Cleveland Public Library’s “Treasures” event returns, once again giving visitors the opportunity to browse the institution’s fascinating collection of one-of-a-kind materials.

There are no pirates in this tale, but there is plenty of treasure. Hidden deep within the Cleveland Public Library’s main building downtown are books, documents and maps that mark our collective history. Next month, Clevelanders can view these historic artifacts first-hand as the institution unveils “Treasures ~ Experience the Magic” Oct. 1.

Some might refer to the event as “The Return to Treasures,” since last year’s fundraiser proved so successful. The decision to open more collections for viewing was made soon after that event. But, to many, the treasure chest opened last year resulted in much more than the showing of previously hidden collections.

“The staff ’s love of the materials was so apparent,” Joan Clark, Head of Main Library, said in reference to last year’s

Treasures event. “It was like seeing the librarians with their toys.”

Clark is not alone in her assessment. What she refers to as a “synergy” between the staff and the materials was apparent to many. Anne Marie Warren, president of the Friends of the Cleveland Public Library, describes the staff ’s involvement as “dynamic.”
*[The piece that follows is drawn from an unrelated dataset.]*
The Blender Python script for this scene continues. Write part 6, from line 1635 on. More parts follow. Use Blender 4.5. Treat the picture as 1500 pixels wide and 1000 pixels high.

“The most unexpected surprise about creating and planning this event was how enthusiastic the staff would be about showing it,” she says. “The librarians busted the stereotype right open. The staff was so dynamic, so engaged. I remember the sparkle in one librarian’s eyes. Their involvement made the event so much more engaging. This is a phenomenal opportunity for the profession to be highlighted.”

As “Treasures” succeeded beyond everyone’s expectations, the realization soon came that “Treasures ~ Experience

the Magic” should be planned for 2005. This time, a new dimension has been added. While the first year relied solely on the magic of collections, this year offers more drama and showmanship.

Magicians and fortunetellers will weave through the crowd, mystifying guests with magic tricks and their knowledge of alchemy.

“This year we wanted something more appropriate for the space and magic theme,” says Warren. “It’s about finding

a little space to explore, finding little experiences all around. It will be a big event but very individual in how each person experiences it.”

Cleveland Public Library Director Andrew Venable Jr. believes “Treasures” enriches Clevelanders, who see too much negativity. “The library is such a beacon of hope,” he says. “We have to keep lifting it

up. The public library is a good barometer of the quality of life of a community.”

This year, 10 special collections and one case on the magic of preservation will be on display for guests to explore.

“The importance of preservation is that it summarizes the knowledge of the development of our society,” Venable

says. “It’s classifying, recording, collecting and cataloging the history of civilization. It gives us background in the context of what happened before.”

Long before today’s trend in scrapbooking to preserve family memories, people have tried to document their history.

“Human beings have been compelled to leave records any way they could,” Clark adds. “There are such exciting examples of this in the collection — a tree bark book of magic spells and potions from Asia; palm

leaves that look like a fan, with text and drawings. This is about saving something in your history or it will disappear.”

Clark finds magic in all of the featured collections. The magic of baseball, alchemy, foreign literature, success,

children’s literature, performing arts, time and place, folklore and mythology and the camera all have a component that she discusses with a smile.

“There is magic in all of this,” she says.

Even the building itself has a bit of magic. The ceiling in a corner room on the fifth floor of the Louis Stokes Wing features a design taken from a book on alchemy. And then there’s the influence of the ever popular "Harry Potter” books, displayed in 12 different languages, each depicting the magic of language in today’s world.

Fortunately for those who hope to experience the magic, the collection will not disappear after the event ends. According to Warren, it will be on display for about four months for public viewing. And once this event is over, the Friends will meet again, around November, to put their thoughts together and discover even more treasures to explore.